Unfortunately, there were some serious issues wth the site:
First, the roundhouse, and the yard by which it was surrounded, were in a flood plain. It's one that takes a bit of doing to flood, but it has definitely happened in the past. There are said to be photos of the turntable pit being pumped out post-flooding.
Second, the roundhouse, at the time, was surrounded by active railroad trackage and yards. The nearest road access is via approximately 1.5 miles or more of private road through a railroad yard. If this museum had been opened here in the 1970s, it would have mandated its own access road and overpasses, infrastructure costs that might have dwarfed even those of restoring a decrepit roundhouse or those of the Steamtown NHS.
Third, Northumberland itself was very badly situated and equipped for auto traffic and tourist demands.
And for what? You still don't have a track on which to operate, since PC and Conrail were still using those rails, and while it's no terribly busy today, NS still uses the yard as a switching yard for local traffic and interchange with the "Robey Family" cluster of short lines in the area. Sadly, the roundhouse, turntable, coaling tower and other legacy structures were all yanked down by Conrail in 1986.

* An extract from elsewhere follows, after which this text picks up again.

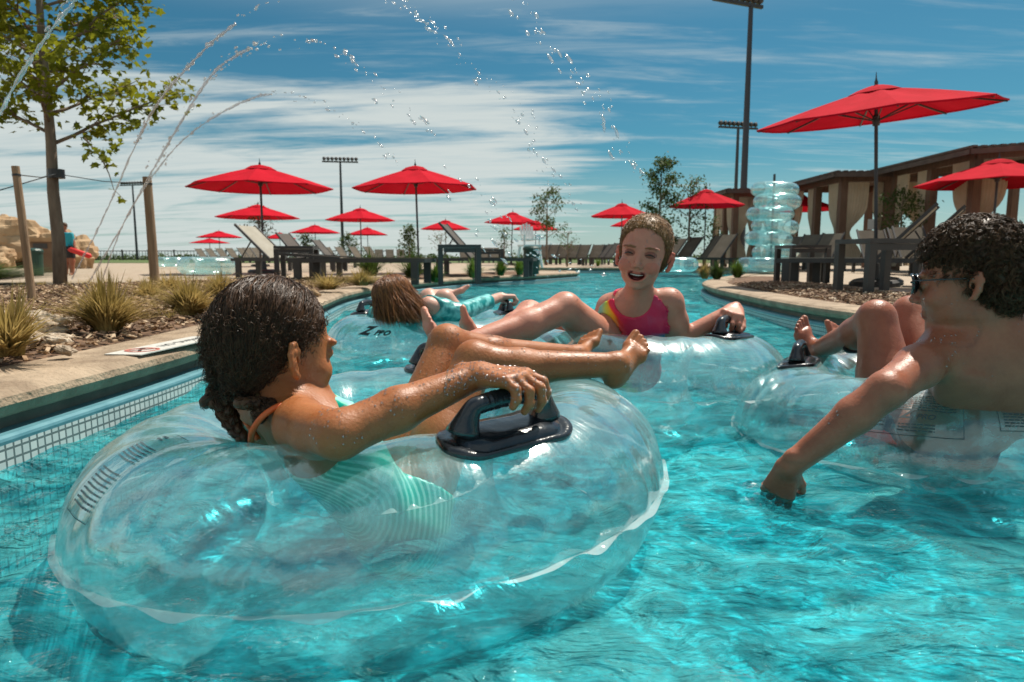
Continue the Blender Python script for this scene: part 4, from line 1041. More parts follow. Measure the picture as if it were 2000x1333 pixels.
def tube_mesh(T, nu=220, nv=72):
    v = [tuple(T.l(360*i/nu, 360*j/nv)) for i in range(nu) for j in range(nv)]
    f = [(i*nv+j, i*nv+(j+1) % nv, ((i+1) % nu)*nv+(j+1) % nv, ((i+1) % nu)*nv+j) for i in range(nu) for j in range(nv)]
    f = [q[::-1] for q in f]
    me = bpy.data.meshes.new('tube_body'); me.from_pydata(v, [], f); uv = me.uv_layers.new(name='UVMap')
    for p in me.polygons:
        p.use_smooth = True
        for li in p.loop_indices:
            vi = me.loops[li].vertex_index; i, j = vi//nv, vi % nv; fi = p.index//nv; fj = p.index % nv
            if i == 0 and fi == nu-1: i = nu
            if j == 0 and fj == nv-1: j = nv
            uv.data[li].uv = (i/nu, j/nv)
    me.materials.append(M['vinyl']); return me
def seam_mesh(T, nu=420, inner=False, width=.014):
    r = random.Random(int(T.seed*10)); ph = [r.uniform(0, 6.3) for _ in range(5)]; v = []
    for i in range(nu):
        a = 2*PI*i/nu; ad = 360*i/nu; wave = .0055*math.sin(a*24+ph[0]+1.5*math.sin(a*5+ph[1]))+.0035*math.sin(a*39+ph[2]+2*math.sin(a*3+ph[3]))
        for j in range(4):
            t = j/3; R = T.Ro-.001+width*t if not inner else T.R-T.r+.001-width*t
            x, y = R*math.cos(a), R*math.sin(a); v.append((x, y, T.tx*x+T.ty*y+wave*t**1.3))
    f = [(i*4+j, i*4+j+1, ((i+1) % nu)*4+j+1, ((i+1) % nu)*4+j) for i in range(nu) for j in range(3)]; return v, f
def make_tube(T, lab, grp='clear river tubes afloat'):
    root = link(bpy.data.objects.new('river_tube', tube_mesh(T))); root.location = T.c; tag(root, lab, 'inner tube', grp)
    v, f = seam_mesh(T); mesh_obj('seam', v, f, M['seam'], root, smooth=True)
    v, f = seam_mesh(T, inner=True, width=.012); mesh_obj('seam', v, f, M['seam'], root, smooth=True)
    zc = T.c.z; rw = T.R+math.sqrt(max(0, T.r**2-zc**2)); mb = MB(); P = []
    for i in range(241):
        a = 2*PI*i/240; x, y = math.cos(a), math.sin(a); zt = -(zc+T.tx*x*T.Ro+T.ty*y*T.Ro); q = T.R+math.sqrt(max(0, T.r**2-zt**2))+.004
        P.append((q*x, q*y, -zc+.003+.002*math.sin(a*31)))
    mb.tube(P, [.0030+.0020*math.sin(i*.9)*math.sin(i*.37) for i in range(241)], 6, cap=False); mb.obj('water_film', M['film'], root, smooth=True)
    return root
def conform(T, V, u0, v0, rot=0.0, off=.0015, flipu=False):
    """flat (x, y[, z]) drawing -> on the tube at (u0, v0); x runs along the ring, y round the section"""
    out = []; c, s = math.cos(rot), math.sin(rot)
    for p in V:
        x, y = p[0]*c-p[1]*s, p[0]*s+p[1]*c; z = p[2] if len(p) > 2 else 0
        if flipu: x = -x
        rr = T.R+T.r*math.cos(math.radians(v0)); out.append(tuple(T.l(u0+math.degrees(x/rr), v0+math.degrees(y/T.r), off+z)))
    return out
def handle(T, root, u0, v0, rot=0.0, L_=.122, Wd=.060, flip=False):
    # base plate: rounded, cambered, laid on the skin
    def stad(l, w, n=10):
        pts = []
        for q, (cx, cy) in enumerate(((l-w*.85, w*.15), (-l+w*.85, w*.15), (-l+w*.85, -w*.15), (l-w*.85, -w*.15))):
            for i in range(n+1): a = PI/2*(q+i/n); pts.append((cx+w*.85*math.cos(a), cy+w*.85*math.sin(a)))
        return pts
    rings = [(1.0, -.001), (1.0, .005), (.97, .008), (.86, .0085), (.83, .005), (.80, .0055), (.77, .0105), (.45, .012), (.15, .012)]
    v = []; n = len(stad(1, .5)); f = []
    for s_, h in rings: v += [(x, y, h) for x, y in stad(L_*s_+(0 if s_ > .5 else 0), Wd*s_)]
    for j in range(len(rings)-1): f += [(j*n+i, j*n+(i+1) % n, (j+1)*n+(i+1) % n, (j+1)*n+i) for i in range(n)]
    f.append(tuple((len(rings)-1)*n+i for i in range(n)))
    hd = mesh_obj('handle', conform(T, v, u0, v0, rot, .001), f, M['rubber'], root, smooth=True)
    path = []; rad = []
    for i in range(61):
        t = i/60; s = -1+2*t; e = abs(s)
        if e > .66: k = (e-.66)/.34; x = .083*math.copysign(.72+.26*k**.75, s); z = .008+.042*(1-k**2.0); r_ = .0150+.014*k**3
        else: x = .083*.72*s/.66; z = .050+.005*(1-(e/.66)**2); r_ = .0150
        if e < .5: r_ += .0011*math.sin(s*110)
        path.append((x, 0, z)); rad.append(r_)
    W_ = conform(T, path, u0, v0, rot, 0)
    # straighten the grip between its feet
    A = Vector(W_[0]); B = Vector(W_[-1]); mid = Vector(T.l(u0, v0, 0)); up = (mid-Vector(T.l(u0, v0, -.05))).normalized(); ax = (B-A).normalized(); base = (A+B)/2
    pts = [base+ax*p[0]*1.0+up*(p[2]-.004) for p in path]
    MB().tube(pts, rad, 16).obj('grip', M['rubber'], hd, smooth=True)
    return base+up*.048, ax, up
def frame_lines(T, root, u0, v0, w, h, rot, bars=(), name='warning_print', rows=(), logo=None, seed=1, flipu=False, th=.0013):
    r = random.Random(seed); V = []; F = []
    def rect(x0, y0, x1, y1):
        n = max(1, int(abs(x1-x0)/.02)); m_ = max(1, int(abs(y1-y0)/.02))
        for i in range(n):
            for j in range(m_):
                xa, xb = x0+(x1-x0)*i/n, x0+(x1-x0)*(i+1)/n; ya, yb = y0+(y1-y0)*j/m_, y0+(y1-y0)*(j+1)/m_
                b = len(V); V.extend([(xa, ya), (xb, ya), (xb, yb), (xa, yb)]); F.append((b, b+1, b+2, b+3))
    rect(-w/2, -h/2, w/2, -h/2+th); rect(-w/2, h/2-th, w/2, h/2); rect(-w/2, -h/2, -w/2+th, h/2); rect(w/2-th, -h/2, w/2, h/2)
    for x in bars: rect(x, -h/2, x+th, h/2)
    for (x0, x1, y0, y1, n, lh) in rows:      # small print too fine to read: rows of word-length dashes
        for i in range(n):
            y = y1-(y1-y0)*(i+.5)/n; x = x0
            while x < x1: ww = r.uniform(.004, .014); e = min(x+ww, x1); rect(x, y-lh/2, e, y+lh/2); x = e+.0022
    if logo:
        for (txt, size, x, y, sh, bold) in logo:
            tv, tf = text_mesh(txt, size, sh, bold); b = len(V); V.extend([(a+x, c+y) for a, c in tv]); F.extend([tuple(i+b for i in q) for q in tf])
    mesh_obj(name, conform(T, V, u0, v0, rot, .0016, flipu), F, M['ink2'], root)
def words(T, root, txt, size, u0, v0, rot, shear=.0, bold=.0, name='lettering', flipu=False):
    V, F = text_mesh(txt, size, shear, bold); xs = [p[0] for p in V]; V = [(x-(min(xs)+max(xs))/2, y-size*.35) for x, y in V]
    mesh_obj(name, conform(T, V, u0, v0, rot, .0016, flipu), F, M['ink'], root)

T1 = Tube((-.284, 1.453, .122), .60, .179, .060, -.013)
T2 = Tube((1.324, 2.075, .084), .60, .191, .053, -.033)
T3 = Tube((.431, 2.60, .155), .60, .181, -.040, -.030)
T4 = Tube((-.432, 3.80, .106), .60, .180, 0, 0)
t1 = make_tube(T1, 'large clear tube nearest the camera, carrying the dark haired girl in teal')
t2 = make_tube(T2, 'clear tube cut by the right edge, carrying the curly haired boy')
t3 = make_tube(T3, 'clear tube carrying the laughing child in the pink swimsuit')
t4 = make_tube(T4, 'clear tube farthest back, carrying the red haired child in a teal rash guard')
H1 = handle(T1, t1, -53, 78); handle(T1, t1, 75, 92)
H2 = handle(T2, t2, 150, 88); handle(T2, t2, 20, 88)
H3 = handle(T3, t3, -38, 92); handle(T3, t3, 150, 92)
H4 = handle(T4, t4, 15, 90); handle(T4, t4, 165, 90)
# printed warnings: the small print, frames and marks
frame_lines(T1, t1, -136, 60, .105, .20, PI/2*0, (), rows=[(-.045, .045, -.085, -.012, 9, .0032), (-.045, .040, .008, .052, 6, .0032), (-.03, .0, .068, .086, 2, .005)], seed=3)
frame_lines(T2, t2, -131, 48, .26, .135, 0, (), rows=[(-.02, .115, .0, .055, 7, .0028), (-.115, -.03, -.05, .055, 10, .0028), (.0, .075, -.058, -.034, 3, .0028)], logo=[('Z', .040, .000, -.022, .25, .0012), ('PRO', .020, .034, -.022, .3, .0004)], seed=4)
frame_lines(T2, t2, -98, 52, .22, .115, 0, (), rows=[(-.1, .1, -.048, .05, 12, .0028)], seed=5)
words(T1, t1, 'Left-hand', .042, 93, 70, 0, .15, .0012)
p4 = (-112, 60)
words(T4, t4, 'Z', .078, -121, 50, 0, .35, .005); words(T4, t4, 'PRO', .042, -111, 46, 0, .35, .0022)
words(T2, t2, 'Z', .09, 128, 70, PI, .25, .003)
frame_lines(T1, t1, 38, 80, .20, .07, .0, rows=[(-.09, .09, -.03, .03, 3, .006)], seed=8)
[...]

However, the damning problem is the same: You could put the current RR Museum of Pennsylvania beside that former roundhouse, and operate in a portion of the yard Spencer-style, and it still would only attract meager visitorship on the same level as Steamtown, nowhere near the levels of the current Strasburg location. And if Steamtown had gone there, any hopes or chances of excursions would be pretty much dead and buried.